Kolonia wydobywcza X82600
-
-
-
-
//Ehem. //
-
// Czy wiedziałeś, że Stan Lee to jeden z najbardziej dochodowych aktorów w historii?
-
// To nie jest śmieszne. //
-
// Ale co ja mam robić przy zaniku pomysłu na prowadzenie wątku ;-;
-
//
Przez kilka miesięcy?
// -
// Czy jeśli będziesz miesiąc walił głową w mur to go przebijesz? Odpowiedź brzmi, nie przebijesz go, a do tego umrzesz, więc lepiej zająć się czymś sensowniejszym, w międzyczasie szukając kuli do wyburzania
-
-Nie możemy przekazać wiadomości, dokonana sabotażu linii komunikacyjnych! - odpowiedział strwożona sytuacją Perydot, waląc prawie że na oślep w konsole przed nią.
-
— Co się dzieje?! Czy naprawdę dajemy się bandzie prymitywów?! Dajcie mi jakiś blaster! Dwa blastery! — Wrzasnęła rozgoryczona nieudolnością kolonii Agat.
-
-Tak, tak jest, Moja Agagagagat! - odpowiedziała wręcz krzykiem tak głośnym, że na chwilę zagłuszył alarm spanikowana Perydot, po czym podbiegła do niej z jednym standardowym blasterem laserowym z samo odnawiającą się baterią i jednym karabinkiem laserowym, który oddaje potężne, długie salwy ognia, choć ma dość długie przeładowanie i nie ma pewności co do tego, jaka jest w bateria w tym egzemplarzu, który akurat jest tutaj.
-
— Perło, trzymaj to. —Wcisnęła brunatnej blaster laserowy i sama chwyciła laser. Zdecydowanym krokiem wyszła z centrum dowodzenia i skierowała się do hangaru. Ci barbarzyńcy zaatakowali niewłaściwą kolonię z niewłaściwym Agatem u władzy i teraz poczują tego skutki.
-
Oj tak… Te kosmiczne szumowiny poznają co to znaczy obrazić majestat Homeworldu.

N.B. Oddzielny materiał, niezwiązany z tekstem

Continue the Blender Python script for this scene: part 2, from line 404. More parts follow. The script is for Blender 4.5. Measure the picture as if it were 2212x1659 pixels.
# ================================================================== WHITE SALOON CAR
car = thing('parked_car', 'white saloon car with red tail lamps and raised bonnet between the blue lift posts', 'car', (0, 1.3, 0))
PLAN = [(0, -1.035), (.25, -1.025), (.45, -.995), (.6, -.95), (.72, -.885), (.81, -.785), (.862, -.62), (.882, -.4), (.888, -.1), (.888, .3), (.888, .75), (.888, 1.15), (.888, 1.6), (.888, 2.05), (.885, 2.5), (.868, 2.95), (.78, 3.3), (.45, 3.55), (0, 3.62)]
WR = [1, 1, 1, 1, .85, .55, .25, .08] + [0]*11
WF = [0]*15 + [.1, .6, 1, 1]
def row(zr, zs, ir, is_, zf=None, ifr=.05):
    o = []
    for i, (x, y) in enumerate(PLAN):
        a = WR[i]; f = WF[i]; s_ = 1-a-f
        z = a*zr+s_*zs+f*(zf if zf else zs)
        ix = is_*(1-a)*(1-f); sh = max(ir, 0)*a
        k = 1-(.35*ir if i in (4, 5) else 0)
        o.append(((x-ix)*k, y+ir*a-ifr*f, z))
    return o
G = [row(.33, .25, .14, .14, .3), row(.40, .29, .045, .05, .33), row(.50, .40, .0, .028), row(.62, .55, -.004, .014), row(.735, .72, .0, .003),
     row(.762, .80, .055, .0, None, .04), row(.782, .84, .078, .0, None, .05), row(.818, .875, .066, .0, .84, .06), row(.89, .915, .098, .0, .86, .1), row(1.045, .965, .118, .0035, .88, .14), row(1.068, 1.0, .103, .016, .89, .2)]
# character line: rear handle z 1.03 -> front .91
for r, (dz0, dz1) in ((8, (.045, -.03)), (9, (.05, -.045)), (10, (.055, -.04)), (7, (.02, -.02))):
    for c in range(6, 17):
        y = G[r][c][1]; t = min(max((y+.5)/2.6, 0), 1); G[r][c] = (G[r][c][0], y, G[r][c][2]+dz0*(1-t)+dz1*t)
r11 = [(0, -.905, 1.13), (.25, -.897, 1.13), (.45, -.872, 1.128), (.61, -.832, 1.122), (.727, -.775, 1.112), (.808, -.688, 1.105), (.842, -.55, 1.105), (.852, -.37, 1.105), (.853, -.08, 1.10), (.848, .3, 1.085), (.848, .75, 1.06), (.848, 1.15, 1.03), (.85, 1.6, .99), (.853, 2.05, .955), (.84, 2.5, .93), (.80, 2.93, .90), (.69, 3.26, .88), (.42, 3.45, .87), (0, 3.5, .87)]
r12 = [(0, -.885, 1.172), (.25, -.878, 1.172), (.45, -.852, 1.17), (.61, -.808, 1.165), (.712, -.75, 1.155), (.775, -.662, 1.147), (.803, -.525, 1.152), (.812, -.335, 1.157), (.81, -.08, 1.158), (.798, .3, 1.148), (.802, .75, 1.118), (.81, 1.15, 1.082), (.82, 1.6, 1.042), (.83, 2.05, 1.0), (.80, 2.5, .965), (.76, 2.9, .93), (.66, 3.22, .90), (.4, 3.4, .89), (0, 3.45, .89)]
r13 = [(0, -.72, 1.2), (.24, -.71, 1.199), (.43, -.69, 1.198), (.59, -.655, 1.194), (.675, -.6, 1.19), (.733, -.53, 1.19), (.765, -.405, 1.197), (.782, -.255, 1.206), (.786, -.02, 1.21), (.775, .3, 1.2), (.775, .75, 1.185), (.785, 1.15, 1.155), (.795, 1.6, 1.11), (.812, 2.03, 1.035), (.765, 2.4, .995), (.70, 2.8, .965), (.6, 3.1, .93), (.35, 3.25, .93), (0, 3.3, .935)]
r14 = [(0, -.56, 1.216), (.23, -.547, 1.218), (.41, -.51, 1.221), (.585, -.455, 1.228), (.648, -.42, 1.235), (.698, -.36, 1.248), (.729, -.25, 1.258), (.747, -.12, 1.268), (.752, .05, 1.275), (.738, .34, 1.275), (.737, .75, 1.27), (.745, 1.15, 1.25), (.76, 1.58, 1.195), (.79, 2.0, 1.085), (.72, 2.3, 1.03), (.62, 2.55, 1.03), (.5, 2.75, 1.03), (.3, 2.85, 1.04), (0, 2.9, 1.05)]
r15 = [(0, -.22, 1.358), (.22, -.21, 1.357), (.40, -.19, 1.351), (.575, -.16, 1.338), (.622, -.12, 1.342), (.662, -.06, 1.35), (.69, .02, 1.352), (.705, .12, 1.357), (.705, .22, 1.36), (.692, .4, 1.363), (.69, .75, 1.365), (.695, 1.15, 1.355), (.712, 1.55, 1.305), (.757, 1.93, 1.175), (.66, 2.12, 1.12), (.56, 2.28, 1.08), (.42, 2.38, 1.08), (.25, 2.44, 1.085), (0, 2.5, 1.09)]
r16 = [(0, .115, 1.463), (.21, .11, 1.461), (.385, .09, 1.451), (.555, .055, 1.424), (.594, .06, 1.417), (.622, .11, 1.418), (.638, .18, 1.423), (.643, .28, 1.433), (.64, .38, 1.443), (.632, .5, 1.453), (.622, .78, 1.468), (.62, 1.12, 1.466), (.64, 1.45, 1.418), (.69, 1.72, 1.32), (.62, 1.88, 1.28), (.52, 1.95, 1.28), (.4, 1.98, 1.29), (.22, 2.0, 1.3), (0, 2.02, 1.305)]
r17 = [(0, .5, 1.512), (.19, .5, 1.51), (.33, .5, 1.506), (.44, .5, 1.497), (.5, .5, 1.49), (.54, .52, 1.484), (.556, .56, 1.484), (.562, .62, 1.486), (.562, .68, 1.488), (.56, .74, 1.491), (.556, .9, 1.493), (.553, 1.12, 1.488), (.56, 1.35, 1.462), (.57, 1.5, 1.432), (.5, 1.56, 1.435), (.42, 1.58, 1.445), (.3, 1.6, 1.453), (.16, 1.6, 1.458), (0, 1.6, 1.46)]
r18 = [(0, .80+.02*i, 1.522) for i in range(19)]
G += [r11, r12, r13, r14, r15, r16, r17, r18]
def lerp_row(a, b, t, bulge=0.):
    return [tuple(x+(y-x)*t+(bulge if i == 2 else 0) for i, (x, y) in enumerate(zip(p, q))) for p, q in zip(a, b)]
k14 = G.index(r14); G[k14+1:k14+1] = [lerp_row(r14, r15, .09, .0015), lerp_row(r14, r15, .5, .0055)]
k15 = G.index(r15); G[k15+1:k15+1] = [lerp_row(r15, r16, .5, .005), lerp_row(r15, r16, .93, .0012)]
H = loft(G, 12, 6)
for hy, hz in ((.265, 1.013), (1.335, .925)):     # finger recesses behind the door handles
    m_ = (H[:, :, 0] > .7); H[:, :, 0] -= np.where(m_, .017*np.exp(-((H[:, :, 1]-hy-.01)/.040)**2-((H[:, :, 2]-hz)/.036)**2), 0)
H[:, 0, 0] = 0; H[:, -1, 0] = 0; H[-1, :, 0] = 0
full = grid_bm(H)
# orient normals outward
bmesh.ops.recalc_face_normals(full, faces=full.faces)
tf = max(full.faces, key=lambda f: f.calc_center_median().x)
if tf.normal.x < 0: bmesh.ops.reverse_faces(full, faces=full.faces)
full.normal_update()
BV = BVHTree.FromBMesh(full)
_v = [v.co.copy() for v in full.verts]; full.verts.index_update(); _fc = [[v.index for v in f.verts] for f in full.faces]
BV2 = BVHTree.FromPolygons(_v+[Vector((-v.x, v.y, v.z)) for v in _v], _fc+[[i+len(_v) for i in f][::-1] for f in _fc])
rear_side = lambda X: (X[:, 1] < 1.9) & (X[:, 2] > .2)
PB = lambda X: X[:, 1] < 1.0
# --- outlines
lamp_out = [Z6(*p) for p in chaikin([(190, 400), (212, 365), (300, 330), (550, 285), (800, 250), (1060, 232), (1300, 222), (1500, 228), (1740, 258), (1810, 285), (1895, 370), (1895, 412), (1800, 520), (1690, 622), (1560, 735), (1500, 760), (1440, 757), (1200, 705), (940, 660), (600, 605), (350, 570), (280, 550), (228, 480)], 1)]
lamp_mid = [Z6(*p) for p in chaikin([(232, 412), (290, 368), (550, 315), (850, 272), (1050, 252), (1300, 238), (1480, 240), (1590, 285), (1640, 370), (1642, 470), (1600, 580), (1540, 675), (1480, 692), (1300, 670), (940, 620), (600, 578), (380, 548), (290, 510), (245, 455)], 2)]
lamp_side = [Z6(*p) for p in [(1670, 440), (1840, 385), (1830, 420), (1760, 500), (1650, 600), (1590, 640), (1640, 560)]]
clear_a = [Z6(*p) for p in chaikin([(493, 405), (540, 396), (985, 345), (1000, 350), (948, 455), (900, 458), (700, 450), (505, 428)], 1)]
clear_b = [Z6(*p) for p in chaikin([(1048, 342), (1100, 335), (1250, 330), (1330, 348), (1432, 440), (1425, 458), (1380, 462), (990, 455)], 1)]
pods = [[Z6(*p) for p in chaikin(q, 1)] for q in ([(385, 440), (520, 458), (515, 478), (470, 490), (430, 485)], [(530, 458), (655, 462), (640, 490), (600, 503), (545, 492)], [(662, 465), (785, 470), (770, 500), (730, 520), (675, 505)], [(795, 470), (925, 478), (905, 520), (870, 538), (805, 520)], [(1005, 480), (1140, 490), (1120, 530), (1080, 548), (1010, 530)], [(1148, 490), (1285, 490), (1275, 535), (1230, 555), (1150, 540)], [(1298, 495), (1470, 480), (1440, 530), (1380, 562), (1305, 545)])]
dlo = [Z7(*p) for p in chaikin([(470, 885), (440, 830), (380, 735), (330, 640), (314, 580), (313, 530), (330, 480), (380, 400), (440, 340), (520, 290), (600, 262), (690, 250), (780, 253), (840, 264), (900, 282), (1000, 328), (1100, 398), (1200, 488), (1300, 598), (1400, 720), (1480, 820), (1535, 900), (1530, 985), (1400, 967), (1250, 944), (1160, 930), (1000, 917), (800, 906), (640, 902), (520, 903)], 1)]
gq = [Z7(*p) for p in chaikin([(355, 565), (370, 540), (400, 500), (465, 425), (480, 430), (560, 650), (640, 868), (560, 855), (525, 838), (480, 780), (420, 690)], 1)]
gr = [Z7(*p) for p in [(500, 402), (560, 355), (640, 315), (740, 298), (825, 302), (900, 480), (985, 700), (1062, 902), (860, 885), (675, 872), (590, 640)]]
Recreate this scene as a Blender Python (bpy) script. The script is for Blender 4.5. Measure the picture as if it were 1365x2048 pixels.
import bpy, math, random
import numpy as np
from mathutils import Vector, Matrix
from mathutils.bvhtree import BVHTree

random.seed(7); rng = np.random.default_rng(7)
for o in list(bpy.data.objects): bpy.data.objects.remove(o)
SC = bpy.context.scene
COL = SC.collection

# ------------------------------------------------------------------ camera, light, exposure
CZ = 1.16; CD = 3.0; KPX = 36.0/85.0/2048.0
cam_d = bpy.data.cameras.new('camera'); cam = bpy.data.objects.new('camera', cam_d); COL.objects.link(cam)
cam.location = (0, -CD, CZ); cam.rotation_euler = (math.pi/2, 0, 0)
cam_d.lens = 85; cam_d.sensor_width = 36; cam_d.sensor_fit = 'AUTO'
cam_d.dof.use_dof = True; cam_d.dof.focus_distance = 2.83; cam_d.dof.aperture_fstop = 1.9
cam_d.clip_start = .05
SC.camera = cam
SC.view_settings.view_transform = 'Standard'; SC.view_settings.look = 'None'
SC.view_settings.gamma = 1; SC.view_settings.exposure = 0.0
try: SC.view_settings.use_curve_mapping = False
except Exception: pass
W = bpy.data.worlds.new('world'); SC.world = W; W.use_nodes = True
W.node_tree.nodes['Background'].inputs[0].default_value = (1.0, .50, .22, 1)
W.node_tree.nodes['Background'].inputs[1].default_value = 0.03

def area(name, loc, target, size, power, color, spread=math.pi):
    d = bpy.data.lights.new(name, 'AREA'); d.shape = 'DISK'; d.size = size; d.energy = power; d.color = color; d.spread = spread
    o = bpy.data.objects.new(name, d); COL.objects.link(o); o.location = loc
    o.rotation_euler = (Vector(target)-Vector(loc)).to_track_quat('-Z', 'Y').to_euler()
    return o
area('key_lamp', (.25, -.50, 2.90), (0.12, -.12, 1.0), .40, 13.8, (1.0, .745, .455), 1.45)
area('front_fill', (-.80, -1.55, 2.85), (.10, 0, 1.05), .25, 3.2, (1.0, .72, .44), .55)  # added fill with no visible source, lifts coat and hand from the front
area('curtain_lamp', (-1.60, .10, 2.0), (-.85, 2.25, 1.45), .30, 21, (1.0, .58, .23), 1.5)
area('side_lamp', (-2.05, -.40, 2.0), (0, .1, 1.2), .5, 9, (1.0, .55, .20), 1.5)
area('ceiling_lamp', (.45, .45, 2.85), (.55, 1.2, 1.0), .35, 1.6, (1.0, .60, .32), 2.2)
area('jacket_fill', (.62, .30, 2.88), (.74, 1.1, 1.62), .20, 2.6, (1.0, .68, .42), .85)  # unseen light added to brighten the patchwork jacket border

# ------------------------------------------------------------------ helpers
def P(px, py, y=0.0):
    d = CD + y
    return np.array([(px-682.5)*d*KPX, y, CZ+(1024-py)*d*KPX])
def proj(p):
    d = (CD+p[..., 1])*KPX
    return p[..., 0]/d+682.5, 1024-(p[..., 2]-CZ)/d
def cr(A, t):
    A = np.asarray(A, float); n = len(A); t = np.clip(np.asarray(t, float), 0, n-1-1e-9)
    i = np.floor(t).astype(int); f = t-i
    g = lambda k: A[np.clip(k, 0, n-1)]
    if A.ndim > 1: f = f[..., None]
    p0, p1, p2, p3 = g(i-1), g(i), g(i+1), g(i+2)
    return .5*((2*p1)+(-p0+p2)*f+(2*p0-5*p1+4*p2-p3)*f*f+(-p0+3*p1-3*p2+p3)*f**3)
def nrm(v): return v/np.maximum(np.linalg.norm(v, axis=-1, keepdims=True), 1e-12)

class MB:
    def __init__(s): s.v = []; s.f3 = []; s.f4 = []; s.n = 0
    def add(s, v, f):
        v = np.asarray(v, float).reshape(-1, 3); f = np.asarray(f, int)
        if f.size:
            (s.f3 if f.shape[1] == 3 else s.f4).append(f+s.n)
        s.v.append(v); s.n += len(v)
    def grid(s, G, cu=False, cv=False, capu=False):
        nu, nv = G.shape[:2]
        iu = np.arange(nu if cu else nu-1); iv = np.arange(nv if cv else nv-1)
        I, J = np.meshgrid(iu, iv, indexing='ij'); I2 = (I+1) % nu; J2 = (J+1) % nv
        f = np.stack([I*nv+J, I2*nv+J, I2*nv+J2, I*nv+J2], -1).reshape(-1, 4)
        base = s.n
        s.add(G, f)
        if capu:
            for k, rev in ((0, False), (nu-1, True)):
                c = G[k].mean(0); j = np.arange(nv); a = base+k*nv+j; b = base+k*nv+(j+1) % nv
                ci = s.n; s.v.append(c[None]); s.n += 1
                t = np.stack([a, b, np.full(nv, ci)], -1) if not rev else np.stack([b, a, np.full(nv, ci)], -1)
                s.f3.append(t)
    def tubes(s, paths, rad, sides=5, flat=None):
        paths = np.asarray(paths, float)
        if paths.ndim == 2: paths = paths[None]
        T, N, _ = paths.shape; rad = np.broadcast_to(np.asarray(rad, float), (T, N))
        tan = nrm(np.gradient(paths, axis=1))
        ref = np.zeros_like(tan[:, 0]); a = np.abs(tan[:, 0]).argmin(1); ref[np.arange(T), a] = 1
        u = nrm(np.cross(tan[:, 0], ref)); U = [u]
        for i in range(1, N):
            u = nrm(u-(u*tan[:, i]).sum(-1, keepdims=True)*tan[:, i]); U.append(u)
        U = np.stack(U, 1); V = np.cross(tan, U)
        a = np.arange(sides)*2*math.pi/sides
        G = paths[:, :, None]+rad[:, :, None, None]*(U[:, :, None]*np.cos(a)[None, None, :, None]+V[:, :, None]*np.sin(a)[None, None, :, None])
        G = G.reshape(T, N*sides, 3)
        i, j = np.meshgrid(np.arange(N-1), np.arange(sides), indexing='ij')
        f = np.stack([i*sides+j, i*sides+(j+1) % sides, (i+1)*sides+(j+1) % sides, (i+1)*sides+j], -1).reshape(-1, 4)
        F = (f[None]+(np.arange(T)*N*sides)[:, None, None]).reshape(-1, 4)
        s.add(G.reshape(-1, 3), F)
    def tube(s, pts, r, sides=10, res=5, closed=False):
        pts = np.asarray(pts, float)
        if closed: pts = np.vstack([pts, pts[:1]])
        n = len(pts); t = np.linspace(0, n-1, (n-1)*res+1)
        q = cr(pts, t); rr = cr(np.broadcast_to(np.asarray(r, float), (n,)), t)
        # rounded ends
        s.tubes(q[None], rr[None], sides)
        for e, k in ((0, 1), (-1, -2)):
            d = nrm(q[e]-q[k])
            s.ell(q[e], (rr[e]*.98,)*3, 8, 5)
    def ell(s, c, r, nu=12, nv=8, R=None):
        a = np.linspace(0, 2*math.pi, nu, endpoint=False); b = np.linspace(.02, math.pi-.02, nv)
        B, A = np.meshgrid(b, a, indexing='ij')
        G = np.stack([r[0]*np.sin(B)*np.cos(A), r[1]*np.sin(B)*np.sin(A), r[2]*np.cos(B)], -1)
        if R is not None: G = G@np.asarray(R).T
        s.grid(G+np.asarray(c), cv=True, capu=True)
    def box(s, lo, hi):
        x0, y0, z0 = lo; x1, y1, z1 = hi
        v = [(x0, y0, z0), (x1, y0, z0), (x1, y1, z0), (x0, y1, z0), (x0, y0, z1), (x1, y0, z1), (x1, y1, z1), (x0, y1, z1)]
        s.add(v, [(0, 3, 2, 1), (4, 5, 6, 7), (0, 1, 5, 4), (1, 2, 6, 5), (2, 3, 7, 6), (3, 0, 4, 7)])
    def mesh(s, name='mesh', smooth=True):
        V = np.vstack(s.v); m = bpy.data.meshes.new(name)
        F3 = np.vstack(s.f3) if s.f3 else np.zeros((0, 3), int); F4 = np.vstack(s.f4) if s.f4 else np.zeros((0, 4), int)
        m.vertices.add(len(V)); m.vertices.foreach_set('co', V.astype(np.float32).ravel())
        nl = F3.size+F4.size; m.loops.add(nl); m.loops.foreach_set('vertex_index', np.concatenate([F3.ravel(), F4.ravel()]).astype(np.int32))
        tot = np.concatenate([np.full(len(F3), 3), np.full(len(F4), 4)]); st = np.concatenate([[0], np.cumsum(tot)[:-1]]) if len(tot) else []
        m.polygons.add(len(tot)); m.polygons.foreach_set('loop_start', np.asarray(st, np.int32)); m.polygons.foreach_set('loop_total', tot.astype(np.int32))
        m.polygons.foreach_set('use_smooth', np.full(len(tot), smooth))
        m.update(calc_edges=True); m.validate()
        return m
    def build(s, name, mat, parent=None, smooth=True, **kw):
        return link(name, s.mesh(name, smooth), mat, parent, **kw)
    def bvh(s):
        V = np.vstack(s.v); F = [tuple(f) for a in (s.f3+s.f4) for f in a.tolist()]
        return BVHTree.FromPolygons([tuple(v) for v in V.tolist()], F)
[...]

-D-dobrze! - odpowiedziała przejęta, ale posłuszna, mocno zaciskając swoje drobne rączki na blasterze, a następnie podążając za swoją Agat.
Po chwili dość szybkiego biegu, obie dotarły do hangaru. A w każdym razie, do korytarza, za którego rogiem jest od razu hangar. Jeśli wierzyć monitoringowi, są tam ci przeklęci piraci. Trzeba to mądrze rozegrać. -
Agat lekko wychynęła za róg, by ocenić sytuację. Zachowała ostrożność, w razie gdyby piraci wpadli na podobny pomysł i wyszli jej na spotkanie. Karabin w dłoni, a palec na spuście.
-
Sytuacja prezentuje się następująco:
Owszem, piraci tam są. Należy to mądrze rozegrać, ponieważ używając złomu powstałego z eksplozji, stworzyli sobie improwizowane barykady. Choć, nie są raczej zbyt bystrzy, ponieważ skupieni na pogaduszkach nawet nie zauważyli wychylającej się Agat, nawet mimo tego, że odkryła się bardziej, niż na początku miała zamiar. -
Agat skryła się z powrotem, po czym namyśliła się; czy gdyby odpowiednio uszkodzić konstrukcję dachu, udałoby się zawalić go na piratów? Co ważniejsze, czy Agat jest w stanie dokonać tego blasterem?
-
Jest to jak najbardziej wykonalne. To byłoby bardzo ryzykowne zagranie, ale zdecydowanie też wykonalne zagranie. Eksplozja powinna uszkodzić otoczenie na tyle, żeby przy odpowiednim farcie móc odstrzelić resztki tego, co podtrzymuje sufit i zgnieść przeciwników jak robaki. Jedynym problemem jest to, czy Agat da radę oddać wystarczająco dużo strzałów, zanim otrzyma ogień zwrotny.